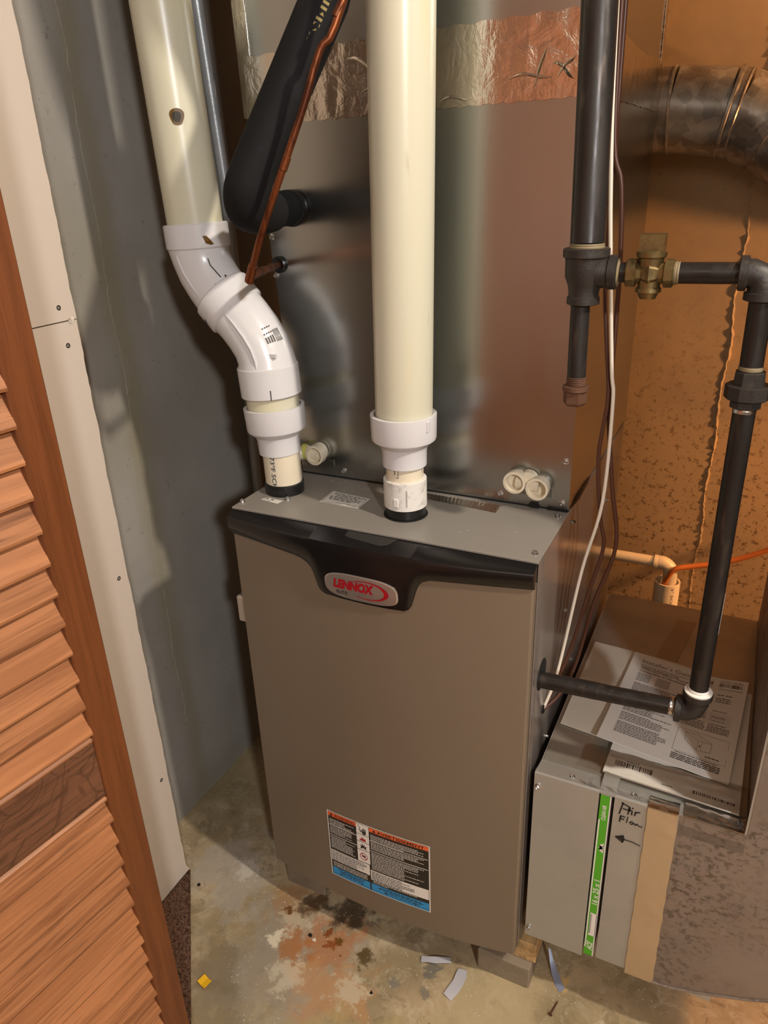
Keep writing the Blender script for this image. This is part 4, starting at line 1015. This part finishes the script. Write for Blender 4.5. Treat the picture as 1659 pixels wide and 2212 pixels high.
CL = thing('copper_liquid_line', (.076, .004, 1.31), 'thin tarnished copper liquid line crossing in front of the black foam', 'copper pipe')
cpn = [(.50, .10, 2.5), (.38, .04, 1.95), (.264, -.012, 1.629), (.236, -.027, 1.578), (.214, -.037, 1.52), (.185, -.049, 1.453), (.162, -.051, 1.409), (.137, -.05, 1.363), (.109, -.038, 1.318)]
cpn = [(x + .007, y - .011, z - .0008) if 1.34 < z < 1.7 else (x, y, z) for x, y, z in cpn]
G().sweep(smooth_path(cpn, 5), .0048, 16).mk('tube', M['copper'], CL)
for q, d in (((.194, -.059, 1.456), (.029, .012, .067)), ((.265, -.026, 1.617), (.028, .015, .05))):
    G().lathe(q, d, [(-.009, .0046), (-.008, .0055), (.008, .0055), (.009, .0046)], 18).mk('coupling', M['copper'], CL)
G().lathe((.1065, -.0385, 1.312), (.028, -.012, .045), [(-.006, .0064), (0, .0068), (.022, .0066), (.023, .0055)], 18).mk('elbow', M['copper'], CL)
st = [Vector((.108, -.037, 1.316)).lerp(Vector((.017, .172, 1.307)), t_) for t_ in np.linspace(0, 1, 13)]
G().sweep(st, [.0064, .0068, .0060, .0064, .0070, .0058, .0052, .0062, .0066, .0062, .0050, .0052, .0052], 18).mk('stub', M['copper'], CL)

# conduit
CD = thing('conduit', (-.318, .49, 0), 'thin galvanised steel conduit running up behind the elbowed vent', 'conduit')
G().sweep([(-.3215, .488, .02), (-.3215, .49, .8), (-.3215, .496, 1.43), (-.3215, .470, 1.765), (-.3215, .45, 2.55)], .0125, 20).mk('tube', M['emt'], CD)
p = P2(lambda u, v, l: (-.3215 + .0128 * math.cos(-.6 + u), .483 + .0128 * math.sin(-.6 + u), v)); p.poly([(-.3, 1.60), (.5, 1.60), (.5, 1.625), (-.3, 1.625)]); p.mk('sticker', M['label'], CD)
p = P2(lambda u, v, l: (-.3215 + .0129 * math.cos(-.6 + u), .483 + .0129 * math.sin(-.6 + u), v)); p.poly([(-.3, 1.63), (.5, 1.63), (.5, 1.642), (-.3, 1.642)]); p.mk('sticker', M['purple'], CD)

# ------------------------------------------------------------------ gas piping
GP = thing('gas_pipe', (.556, .043, 1.15), 'black iron gas piping with tee, brass valve and union feeding the furnace', 'gas pipe')
yg = .043
G().sweep([(.559, yg, 1.352), (.5475, .072, 1.605), (.538, .092, 1.85), (.530, .10, 2.55)], .0208, 32).mk('pipe_section', M['iron'], GP)
G().lathe((.559, yg, 1.3475), (0, 0, 1), [(0, .0215), (.0015, .0218), (.003, .0208), (.004, .0213), (.0055, .0208)], 28).mk('thread_sealant', M['teflon'], GP)
g = G().lathe((.559, yg, 1.3475), (0, 0, -1), [(0, .0265), (.001, .0285), (.010, .0285), (.012, .0255), (.020, .0250), (.034, .0245), (.044, .0205), (.052, .0190), (.058, .0190), (.059, .0205), (.067, .0205), (.068, .0185)], 36)
g.lathe((.565, yg, 1.319), (1, 0, 0), [(0, .021), (.022, .0185), (.0235, .0205), (.0325, .0205), (.0335, .0180), (.034, .012)], 32); g.mk('tee', M['cast'], GP)
G().sweep([(.556, yg, 1.285), (.5575, yg, 1.185)], .0122, 24).mk('nipple', M['iron'], GP)
g = G()
for k in range(6): g.lathe((.5575, yg, 1.1865 - k * .0024), (0, 0, -1), [(0, .0118), (.0012, .0130), (.0024, .0118)], 22)
g.mk('thread', M['rust'], GP)
g = G().lathe((.5575, yg, 1.1745), (0, 0, -1), [(0, .0150), (.0008, .0170), (.0065, .0172), (.008, .0155)], 30); g.lathe((.5575, yg, 1.1665), (0, 0, -1), [(0, .0158), (.015, .0158), (.019, .0130)], 6); g.mk('cap', M['rust'], GP, smooth=20)
# short nipple, valve, horizontal pipe
G().sweep([(.595, yg, 1.319), (.612, yg, 1.319)], .0120, 24).mk('nipple', M['iron'], GP)
G().lathe((.5985, yg, 1.319), (1, 0, 0), [(0, .0125), (.0008, .0170), (.0018, .0140), (.003, .0122)], 24).mk('thread_sealant', M['teflon'], GP)
VA = mk('gas_valve', *(lambda g: (g.v, g.f))(G().lathe((.609, yg, 1.319), (1, 0, 0), [(0, .0150), (.0015, .0172), (.0115, .0172), (.013, .0130), (.018, .0125), (.022, .0160), (.028, .0185), (.034, .0160), (.038, .0125), (.0435, .0130), (.045, .0172), (.054, .0172), (.0555, .0150)], 8)), M['brass'], GP, smooth=20)
G().lathe((.6365, yg, 1.319), (0, 0, -1), [(0, .0135), (.016, .0130), (.0175, .0150), (.022, .0152), (.023, .0125), (.030, .0095)], 28).mk('valve_base', M['brass'], VA)
G().lathe((.6365, yg, 1.319), (0, 0, 1), [(0, .0135), (.017, .0150), (.019, .0175), (.024, .0178), (.026, .0150)], 28).mk('valve_neck', M['brass'], VA)
G().prism([(.6225, 1.344), (.6505, 1.344), (.6510, 1.3635), (.6230, 1.3635)], yg - .0125, yg + .0125, 1).mk('valve_head', M['brass'], VA, smooth=20)
G().sweep([(.660, yg, 1.3195), (.742, yg, 1.3205)], .0125, 28).mk('pipe_section', M['iron'], GP)
G().lathe((.6635, yg, 1.3195), (1, 0, 0), [(0, .0128), (.003, .0134), (.004, .0126), (.0055, .0132), (.007, .0126)], 24).mk('thread_sealant', M['teflon'], GP)
# upper elbow
ep = [(.736, yg, 1.3205), (.748, yg, 1.3205), (.7575, yg, 1.317), (.7615, yg, 1.308), (.7620, yg, 1.296)]
g = G().sweep(ep, .0165, 28); g.lathe((.7345, yg, 1.3205), (1, 0, 0), [(0, .0175), (.001, .0198), (.009, .0198), (.010, .0170)], 30); g.lathe((.7622, yg, 1.3005), (0, 0, -1), [(0, .0170), (.001, .0198), (.009, .0198), (.010, .0175)], 30); g.mk('elbow', M['cast'], GP)
G().sweep([(.7625, yg, 1.296), (.7635, yg, 1.205)], .0133, 28).mk('pipe_section', M['iron'], GP)
G().lathe((.7635, yg, 1.2095), (0, 0, 1), [(0, .0138), (.003, .0142), (.005, .0134)], 24).mk('thread_sealant', M['teflon'], GP)
g = G().lathe((.7640, yg, 1.2085), (0, 0, -1), [(0, .0165), (.001, .0178), (.017, .0190), (.018, .0165)], 8)
g.lathe((.7640, yg, 1.1925), (0, 0, -1), [(0, .0235), (.0012, .0262), (.0165, .0262), (.018, .0235)], 10)
g.lathe((.7640, yg, 1.1750), (0, 0, -1), [(0, .0190), (.010, .0188), (.0115, .0165)], 8); g.mk('union', M['cast'], GP, smooth=20)
G().lathe((.7640, yg, 1.1640), (0, 0, -1), [(0, .0142), (.002, .0136), (.003, .0140), (.005, .0136), (.006, .0138)], 24).mk('thread', M['zinc'], GP)
G().sweep([(.7640, yg, 1.164), (.7660, yg, .735)], .0133, 28).mk('pipe_section', M['iron'], GP)
# lower elbow and run into the furnace
ep = [(.7662, yg, .735), (.7662, yg, .718), (.7625, yg, .706), (.753, yg, .700), (.738, yg, .699)]
g = G().sweep(ep, .0170, 30); g.lathe((.7662, yg, .7265), (0, 0, 1), [(0, .0175), (.001, .0205), (.009, .0205), (.010, .018)], 30); g.lathe((.7480, yg, .6992), (-1, 0, 0), [(0, .0175), (.001, .0205), (.009, .0205), (.010, .018)], 30); g.mk('elbow', M['cast'], GP)
G().lathe((.7662, yg, .7355), (0, 0, 1), [(0, .0190), (.0025, .0195), (.004, .0145), (.006, .0150), (.008, .0140)], 26).mk('thread_sealant', M['white'], GP)
G().lathe((.7390, yg, .6992), (-1, 0, 0), [(0, .0150), (.002, .0142), (.003, .0148), (.006, .0142), (.007, .0146), (.009, .0136)], 26).mk('thread', M['zinc'], GP)
G().sweep([(.740, yg, .6990), (.520, yg, .6880)], .0133, 28).mk('pipe_section', M['iron'], GP)
G().sweep([(.625, yg, .6934), (.575, yg, .6909)], .0137, 28).mk('clear_tape', M['iron'], GP)
p = P2(lambda u, v, l: (.7655 + .0137 * math.cos(u), yg + .0137 * math.sin(u), v)); p.poly([(-.35, .84), (-.05, .84), (-.05, .905), (-.35, .905)]); p.mk('sticker', M['label'], GP)

# ------------------------------------------------------------------ cables
def cable(name, pts, r, mat, label):
    o = G().sweep(smooth_path(pts, 6), r, 10).mk(name, M[mat], None, smooth=60); tag(o, label, 'cable')
cable('thermostat_cable', [(.548, .13, 2.5), (.552, .12, 1.9), (.559, .12, 1.569), (.5675, .12, 1.416), (.5775, .12, 1.303), (.5905, .115, 1.18), (.596, .115, 1.133), (.594, .118, .98), (.572, .12, .859), (.553, .115, .705), (.545, .10, .645), (.534, .084, .602)], .0027, 'wirew', 'white thermostat cable hanging down the side of the furnace')
cable('control_wire', [(.550, .15, 2.5), (.556, .14, 1.9), (.563, .135, 1.50), (.579, .13, 1.416), (.586, .13, 1.325), (.588, .13, 1.23), (.590, .125, 1.123), (.605, .12, 1.01), (.618, .13, .904), (.594, .13, .80), (.574, .125, .678), (.556, .105, .625), (.535, .084, .600)], .0032, 'wireb', 'brown control wire looping widest to the right beside the furnace')
cable('control_wire', [(.556, .16, 2.5), (.560, .150, 1.9), (.565, .140, 1.45), (.569, .13, 1.30), (.578, .125, 1.22), (.588, .12, 1.14), (.582, .12, 1.05), (.592, .125, .95), (.600, .13, .90), (.585, .125, .82), (.567, .12, .72), (.552, .11, .66), (.535, .086, .603)], .0030, 'wireb', 'second brown control wire hanging left, close behind the white cable')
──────
» EXERCISE BRIEF
Leave out the pictures and repeat exactly the lines from the start of the material through the line that contains "p = P2(lambda u, v, l: (-.3215 + .0129", both included.

» THE ANSWER
Keep writing the Blender script for this image. This is part 4, starting at line 1015. This part finishes the script. Write for Blender 4.5. Treat the picture as 1659 pixels wide and 2212 pixels high.
CL = thing('copper_liquid_line', (.076, .004, 1.31), 'thin tarnished copper liquid line crossing in front of the black foam', 'copper pipe')
cpn = [(.50, .10, 2.5), (.38, .04, 1.95), (.264, -.012, 1.629), (.236, -.027, 1.578), (.214, -.037, 1.52), (.185, -.049, 1.453), (.162, -.051, 1.409), (.137, -.05, 1.363), (.109, -.038, 1.318)]
cpn = [(x + .007, y - .011, z - .0008) if 1.34 < z < 1.7 else (x, y, z) for x, y, z in cpn]
G().sweep(smooth_path(cpn, 5), .0048, 16).mk('tube', M['copper'], CL)
for q, d in (((.194, -.059, 1.456), (.029, .012, .067)), ((.265, -.026, 1.617), (.028, .015, .05))):
    G().lathe(q, d, [(-.009, .0046), (-.008, .0055), (.008, .0055), (.009, .0046)], 18).mk('coupling', M['copper'], CL)
G().lathe((.1065, -.0385, 1.312), (.028, -.012, .045), [(-.006, .0064), (0, .0068), (.022, .0066), (.023, .0055)], 18).mk('elbow', M['copper'], CL)
st = [Vector((.108, -.037, 1.316)).lerp(Vector((.017, .172, 1.307)), t_) for t_ in np.linspace(0, 1, 13)]
G().sweep(st, [.0064, .0068, .0060, .0064, .0070, .0058, .0052, .0062, .0066, .0062, .0050, .0052, .0052], 18).mk('stub', M['copper'], CL)

# conduit
CD = thing('conduit', (-.318, .49, 0), 'thin galvanised steel conduit running up behind the elbowed vent', 'conduit')
G().sweep([(-.3215, .488, .02), (-.3215, .49, .8), (-.3215, .496, 1.43), (-.3215, .470, 1.765), (-.3215, .45, 2.55)], .0125, 20).mk('tube', M['emt'], CD)
p = P2(lambda u, v, l: (-.3215 + .0128 * math.cos(-.6 + u), .483 + .0128 * math.sin(-.6 + u), v)); p.poly([(-.3, 1.60), (.5, 1.60), (.5, 1.625), (-.3, 1.625)]); p.mk('sticker', M['label'], CD)
p = P2(lambda u, v, l: (-.3215 + .0129 * math.cos(-.6 + u), .483 + .0129 * math.sin(-.6 + u), v)); p.poly([(-.3, 1.63), (.5, 1.63), (.5, 1.642), (-.3, 1.642)]); p.mk('sticker', M['purple'], CD)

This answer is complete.